Uniform decay of weak solutions to a von Kármán plate with nonlinear boundary dissipation (Q1328935)

Asymptotic properties of solutions to a von Kármán plate model without accounting rotational forces is treated. Decay behaviors are analysed for nonlinear boundary feedback. The nonlinear boundary feedback is of damping type and its form is given by the equations \[ \Delta w + (1 - \mu) B_ 1w = - f \left( {\partial \over \partial \nu} w_ t \right) \quad \text{on the boundary curve}, \tag{1} \] \[ {\partial \over \partial \nu} \Delta w + (1 - \mu) B_ 2w = g(w_ t) \quad \text{on the boundary curve}. \tag{2} \] In equations (1), (2) \(B_ 1\) and \(B_ 2\) are known linear operators, \(0<\mu<0.5\) is Poisson's ratio, \(\nu\) is the outer normal direction to the boundary curve, \(t\) is the time variable.
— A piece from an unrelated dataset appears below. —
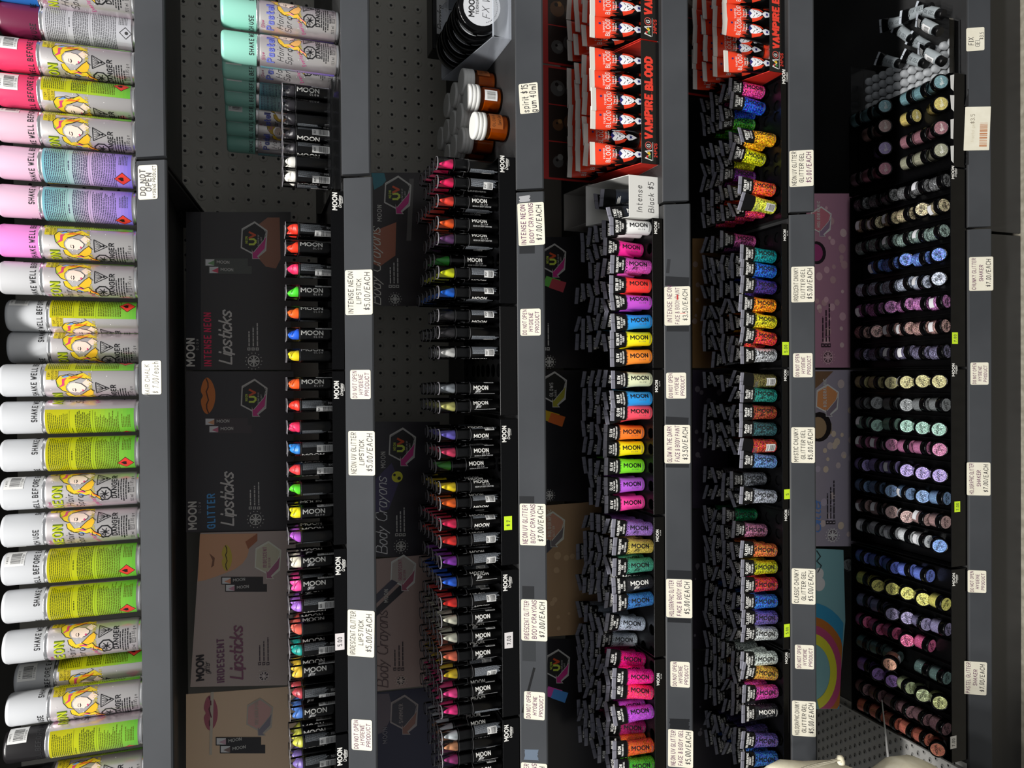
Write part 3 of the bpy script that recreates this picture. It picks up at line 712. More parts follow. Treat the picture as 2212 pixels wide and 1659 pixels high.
def tray(k, yr, yl, xpx, ptop, plate, xs, ys, hr, depth, label, logos=(), dz=0., front='blackg', solid=None, sides=True, stuffname='display_tray', pY=1073.):
    """yr, yl: photo rows of the tray's right and left ends; ptop: panel height; plate: height of the holed plate above the shelf"""
    z = ZS[k]+dz+.4; x1, x0 = W(xpx, yr, pY).x-.4, W(xpx, yl, pY).x+.4
    bs = MB(); bs.box(x0, x1, pY+1.7, pY+depth, z, z+1.5, BLACK)
    if solid: bs.box(x0+2, x1-2, pY+2.5, pY+depth-3, z+1.6, z+solid, BLACK, ch=.8)
    fp = MB(); fp.box(x0, x1, pY, pY+1.6, z, z+ptop, BLACK, ch=.5)
    r = item(stuffname, label, 'display tray', [('base', bs.build('base', 'black'))], (0, 0, 0))
    f = link('front_panel', fp.build('front_panel', front), r)
    for ly, kd in logos:
        p = W(xpx+6, ly, pY-.3); link('lettering', LOGO[kd], f, (p.x, pY-.2, z+ptop-8.6))
    if sides:
        for sx in (x0, x1-1.4):
            s = MB(); s.box(sx, sx+1.4, pY+1.7, pY+depth, z+1.6, z+ptop-.6, BLACK); link('side_wall', s.build('side_wall', 'blackg'), r)
        s = MB(); s.box(x0+1.5, x1-1.5, pY+depth-1.4, pY+depth, z+1.6, z+ptop+6, BLACK); link('rear_wall', s.build('rear_wall', 'blackg'), r)
    if plate and xs:
        h = MB(); hole_plate(h, x0+1.6, x1-1.6, pY+1.8, pY+depth-1.6, xs, ys, z+plate, hr); link('hole_plate', h.build('hole_plate', 'black'), r)
    return r, x0, x1
# ================================================================== LIPSTICKS
LH = 66.0
b = MB(); b.lathe([[(8.6, 0), (9.3, .6), (9.3, 48.5)], [(9.3, 48.5), (7.6, 48.7)]], 20, BLACK, cap0=True); L_BASE = b.build('base', 'black')
b = MB(); b.lathe([[(10, .4), (10, LH-1.2), (9.2, LH-.2), (8.6, LH)], [(8.6, LH), (.01, LH)]], 22); L_CAP = b.build('clear_cap', 'clear')
b = MB(); b.lathe([[(9.0, LH-.1), (9.7, LH-.3), (10.15, LH-1.1)]], 22, C(112, 110, 114)); L_RIM = b.build('cap_rim_glint', 'vcg'); b = MB(); b.lathe([[(10.02, 46.9), (10.2, 47.2), (10.02, 47.5)]], 22, C(60, 60, 62)); L_RING = b.build('cap_ring_glint', 'vcg')  # grey rim and ring stand in for bright edge lines on clear plastic
b = MB(); n = 14; rings = []
for t, (z, r, sh) in enumerate([(48.7, 7.5, 0), (51, 7.5, 0), (53.5, 7.1, .3), (57.5, 5.2, 1.2), (60.6, 2.8, 2.4), (62, 1.0, 3.3)]):
    rings.append([(r*math.cos(2*math.pi*i/n)-sh, r*math.sin(2*math.pi*i/n), z+(3.2*math.cos(2*math.pi*i/n) if t in (2, 3) else 0)*-.6) for i in range(n)])
b.loft(rings, cap1=True); L_BUL = b.build('bullet', 'objm')
def lip_print(style):
    a = Art()
    a.text('MOON', -1.2, 45, 5.6, WHITE, .22, -90, 2, 1.12, geo=True, gap=.24)
    if style == 'glow': a.text('GLOW', -5.4, 28, 2.4, C(190, 190, 190), .13, -90, 2, .9, gap=.7)
    else: a.text('glitter', -6.6, 40, 5.0, C(220, 220, 220), .09, -90, 2, .62, .25, gap=.05)
    a.block(15, 45, 34, 9, 1.3, .62, C(150, 156, 162), 2, .2, rot=1)
    a.text('90G', 20, 9, 3, C(190, 190, 190), .12, -90, 2, .8)
    m_ = MB(); m_.art(a, on_cyl(9.3), 2.0); return m_.build('lettering', 'vc')
LPR = {k: lip_print(k) for k in ('glow', 'glitter')}
def bar_sticker(R, w, h, z, phase, step=.3):
    a = Art(); a.rect(-w/2, z, w, h, C(226, 226, 224), 1); a.barcode(-w*.36, z+1.2, w*.8, h*.52, C(36, 36, 36), 2, rot=1) if False else None
    cz = z+1.5
    while cz < z+h*.62:
        t = rnd.choice((.4, .6, .9)); a.rect(-w*.4, cz, w*.8, t, C(36, 36, 36), 2); cz += t+rnd.choice((.4, .6))
    a.block(-w*.3, z+h*.86, w*.6, 2, 1.6, .9, C(60, 60, 60), 2)
    m_ = MB(); m_.art(a, on_cyl(R, .2, .05, phase), 2.0); return m_.build('barcode_sticker', 'vc')
L_STK = bar_sticker(9.4, 10, 24, 1.5, 1.35)
def lipstick(x, y, z, spin, colr, label, style='glow', group=None):
    return item('lipstick', label, 'lipstick', [('base', L_BASE, [('lettering', LPR[style]), ('barcode_sticker', L_STK)]), ('bullet', L_BUL), ('clear_cap', L_CAP, [('cap_rim_glint', L_RIM), ('cap_ring_glint', L_RING)])], (x, y, z), (0, 0, spin), group, colr)
# ================================================================== BODY CRAYONS
b = MB(); b.lathe([[(8, 0), (9.3, .8), (9.3, 71)], [(9.3, 71), (8.4, 71.3), (8.4, 92)], [(8.4, 92), (7.4, 92.2)]], 20, BLACK, cap0=True); K_BODY = b.build('barrel', 'black')
b = MB(); b.lathe([[(10, 68), (10, 116.2), (9.4, 117.6)], [(9.4, 117.6), (8.8, 116.6), (.01, 116.4)]], 22); K_CAP = b.build('clear_cap', 'clear')
b = MB(); b.lathe([[(9.2, 117.5), (9.7, 117.6), (10.1, 117), (10.15, 116.2)]], 22, C(112, 110, 114)); K_RIM = b.build('cap_rim_glint', 'vcg')  # highlight along the clear cap's edges drawn as grey rim and rings
b = MB(); b.lathe([[(10.03, 67.8), (10.2, 68.2), (10.03, 68.6)]], 22, C(84, 84, 86)); K_RING = b.build('cap_ring_glint', 'vcg')
b = MB(); b.lathe([[(10.02, 90.2), (10.14, 90.5), (10.02, 90.8)]], 22, C(60, 60, 62)); K_RING2 = b.build('cap_ring_glint', 'vcg')
b = MB(); rings = [[(r*math.cos(2*math.pi*i/n)+sh, r*math.sin(2*math.pi*i/n), z) for i in range(n)] for z, r, sh in ((92.2, 7.3, 0), (95, 7.2, 0), (103, 4.6, .4), (110, 2.2, .9), (112, 1, 1.2))]
b.loft(rings, cap1=True); K_TIP = b.build('crayon_tip', 'objm')
def cray_print(style):
    a = Art(); a.text('MOON', -1.6, 63, 5.4, WHITE, .22, -90, 2, .84, geo=True, gap=.22)
    if style == 'glow': a.text('GLOW', -5.4, 50, 2.2, C(190, 190, 190), .13, -90, 2, .9, gap=.7); a.text('NEON UV BODY CRAYON', -8.6, 62, 2.0, C(200, 200, 200), .14, -90, 2, .7)
    else: a.text('glitter', -6.4, 60, 4.6, C(220, 220, 220), .09, -90, 2, .6, .25, gap=.05); a.block(-9.6, 62, 34, 1, 1, .6, C(200, 200, 200), 2, 0, rot=1)
    a.block(13, 65, 44, 11, 1.3, .62, C(150, 156, 164), 2, .2, rot=1)
    m_ = MB(); m_.art(a, on_cyl(9.3), 2.0); return m_.build('lettering', 'vc')
KPR = {k: cray_print(k) for k in ('glow', 'glitter')}
K_STK = bar_sticker(9.4, 11, 15, 30, 1.6)
def crayon(x, y, z, rot, colr, label, style='glow', group=None):
    return item('body_crayon', label, 'crayon', [('barrel', K_BODY, [('lettering', KPR[style]), ('barcode_sticker', K_STK)]), ('crayon_tip', K_TIP), ('clear_cap', K_CAP, [('cap_rim_glint', K_RIM), ('cap_ring_glint', K_RING), ('cap_ring_glint', K_RING2)])], (x, y, z), rot, group, colr)
# ================================================================== SOFT TUBES WITH A FLAT CRIMP
class Tube:
    def __init__(s, r, w, z0, h, crimp, cap_r, dome=3.):
        s.r, s.w, s.z0, s.h, s.cr, s.capr, s.dome = r, w, z0, h, crimp, cap_r, dome
    def shape(s, z):
        r, t = s.r, (z-s.z0)/(s.h-s.cr-s.z0)
        if z < s.z0+s.dome:
            u = max(0, (z-s.z0)/s.dome); q = .82+.18*math.sqrt(max(0, 1-(1-u)**2)); return r*q, r*q
        if t < .35: return r, r
        u = min(1, (t-.35)/.65); e = u*u*(3-2*u)
        return r+(s.w/2-r)*e, r+(1.1-r)*(u**1.25)
    def rings(s, za, zb, k, n=20):
        R = []
        for z in sorted(set([za+(zb-za)*i/k for i in range(k+1)]+[s.z0+q_ for q_ in (.25*s.dome, .6*s.dome, s.dome) if za < s.z0+q_ < zb])):
            a, b_ = s.shape(z); R.append([(a*math.cos(2*math.pi*t/n), b_*math.sin(2*math.pi*t/n), z) for t in range(n)])
        return R
    def body(s, za, zb, name, material, k=6, col=BLACK, cap0=False):
        b = MB(); b.loft(s.rings(za, zb, k), col, True, True, cap0, False); return b.build(name, material)
    def crimp(s, col, marks=None):
        b = MB(); zc = s.h-s.cr; b.box(-s.w/2, s.w/2, -1.0, 1.0, zc, s.h, col, ch=.35)
        if marks:
            b.box(-.5, .5, -1.15, 1.15, zc+.6, s.h+.1, marks)
        return b.build('crimp', 'vc')
    def cap(s, col=BLACK, mt='black'):
        b = MB(); b.lathe([[(s.capr-.6, 0), (s.capr, .6), (s.capr, s.z0-.8), (s.capr-.8, s.z0)]], 16, col, cap0=True, cap1=True); return b.build('cap', mt)
    def on(s, off=.18, step=.05):
        def fn(x, y, l):
            a, b_ = s.shape(y); t = max(-4.2, min(4.2, x/max(a, 1))); r = off+step*l
            return ((a+r)*math.sin(t), -(b_+r)*math.cos(t), y)
        return fn
    def prt(s, art, name='lettering'):
        m_ = MB()
        # follow the bend up the tube as well as round it
        a2 = Art()
        for p, c, l in art.p:
            for q in strips([(y, x) for x, y in p], 4.0) if convex(p) else [[(y, x) for x, y in p]]: a2.p.append(([(y, x) for x, y in q], c, l))
        m_.art(a2, s.on(), 3.0); return m_.build(name, 'vc')
GREYC = C(128, 128, 140)
TP = Tube(11.6, 30, 11.5, 85, 7, 7.6)
def jag(a, z, w, col, dot=False):
    """ragged lower edge of the black band; spatter for glitter gels"""
    x = -w
    while x < w:
        d = rnd.uniform(1, 2.4)
        if dot: a.circ(x, z-rnd.uniform(-.5, 5.5)*rnd.random(), rnd.uniform(.4, 1.2), col, 1, 6)
        else: a.poly([(x, z+1), (x+d, z+1), (x+d*.5, z-rnd.uniform(.8, 3.2))], col, 1)
        x += d*.8
def tube_set(T, zs, words, dot, style, body_mat, dark=BLACK):
    d = {}
    d['body'] = T.body(T.z0, zs, 'tube_body', body_mat, 6, cap0=True); d['sleeve'] = T.body(zs, T.h-T.cr+.3, 'black_sleeve', 'black', 5)
    d['cap'] = T.cap(); d['crimp'] = T.crimp(GREYC, C(80, 80, 88))
    a = Art(); jag(a, zs, T.r*1.45, BLACK, dot)
    zt = (T.h-T.cr+zs)/2+4; hs = (4.3, 2.9, 2.8)
    for i, t in enumerate(words): a.text(t, 0, zt-1.5-i*4.2, hs[min(i, 2)]*(1 if len(t) < 9 else .8), WHITE, .2, 0, 2, .62 if len(t) < 12 else .5, 0, 0, 'c')
    d['sleevetext'] = T.prt(a, 'sleeve_lettering')
    for nm, ink in (('ink', C(16, 16, 18)), ('inkw', WHITE)):
        a = Art(); z1 = zs-3.5; a.text('MOON', -.2 if style == 'glitter' else -.8, z1-3, 6.2, ink, .22, -90, 3, .98, geo=True, gap=.26)
        if style == 'glitter': a.text('glitter', -6.4, z1-8, 5, ink, .08, -90, 3, .6, .25, gap=.05)
        else: a.text('GLOW', -5.6, z1-17, 2.2, lerp(ink, (.5, .5, .5), .3), .12, -90, 3, .9, gap=.8)
        if style == 'glow': a.block(-8, T.z0+6, 16, 2, 1.6, .6, lerp(ink, (.5, .5, .5), .3), 3)
        bx = math.pi*T.r-7; a.rect(bx, T.z0+5, 14, 19, C(214, 214, 212), 2); a.block(bx+1.5, T.z0+21.5, 11, 2, 1.6, .7, C(60, 60, 60), 3, .1); zz = T.z0+6.5
        while zz < T.z0+17: q_ = rnd.choice((.4, .6, .9)); a.rect(bx+2, zz, 10, q_, C(40, 40, 42), 3); zz += q_+rnd.choice((.4, .6))
        a.block(bx-1, zs-3, 16, 4, 1.5, .7, lerp(ink, (.5, .5, .5), .2), 3, .2)
        d[nm] = T.prt(a)
    return d
TS = {'neonpaint': tube_set(TP, 58, ('NEON UV', 'FACE & BODY', 'PAINT'), False, 'glow', 'obj'), 'glowpaint': tube_set(TP, 58, ('GLOW', 'IN THE DARK', 'FACE & BODY PAINT'), False, 'glow', 'obj'),
      'holofine': tube_set(TP, 60, ('HOLOGRAPHIC', 'FINE', 'GLITTER GEL'), True, 'glitter', 'fine'), 'neongel': tube_set(TP, 60, ('NEON', 'FACE & BODY GEL'), False, 'glow', 'fine')}
T5 = Tube(11.8, 31, 13.0, 85, 6.5, 7.8)
TS.update({'neonchunk': tube_set(T5, 58, ('NEON UV', 'CHUNKY', 'GLITTER GEL'), True, 'glow', 'chunky'), 'iridchunk': tube_set(T5, 58, ('IRIDESCENT', 'CHUNKY', 'GLITTER GEL'), True, 'glitter', 'chunky'),
           'mystic': tube_set(T5, 60, ('Mystic', 'CHUNKY', 'GLITTER GEL'), True, 'glitter', 'chunky'), 'classic': tube_set(T5, 60, ('CLASSIC', 'CHUNKY', 'GLITTER GEL'), True, 'glow', 'chunky'), 'holochunk': tube_set(T5, 60, ('HOLOGRAPHIC', 'CHUNKY', 'GLITTER GEL'), True, 'glow', 'chunky')})
def soft_tube(x, y, z, rot, kind, colr, label, front=True, white=False, cat='paint tube', group=None):
    d = TS[kind]
    parts = [('tube_body', d['body'], [('lettering', d['inkw' if white else 'ink'])] if front else []), ('black_sleeve', d['sleeve'], [('sleeve_lettering', d['sleevetext'])]), ('crimp', d['crimp']), ('cap', d['cap'])]
    return item('soft_tube', label, cat, parts, (x, y, z), rot, group, colr)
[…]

The controls \(f\) and \(g\) are continuous monotone functions and are subjected to the following constraints: \[ f(s)s>0, \quad g(s)s>0 \quad \text{for} \quad s \neq 0, \tag{3} \] \[ m | s | \leq | f(s) | \leq M | s |, \quad m | s | \leq | g(s) | \leq M | s | \quad \text{for} \quad | s | > 1. \tag{4} \] The main goal of this paper is to prove that the energy of the von Kármán plate model, with nonlinear boundary feedback decays uniformly for all weak solutions of finite energy.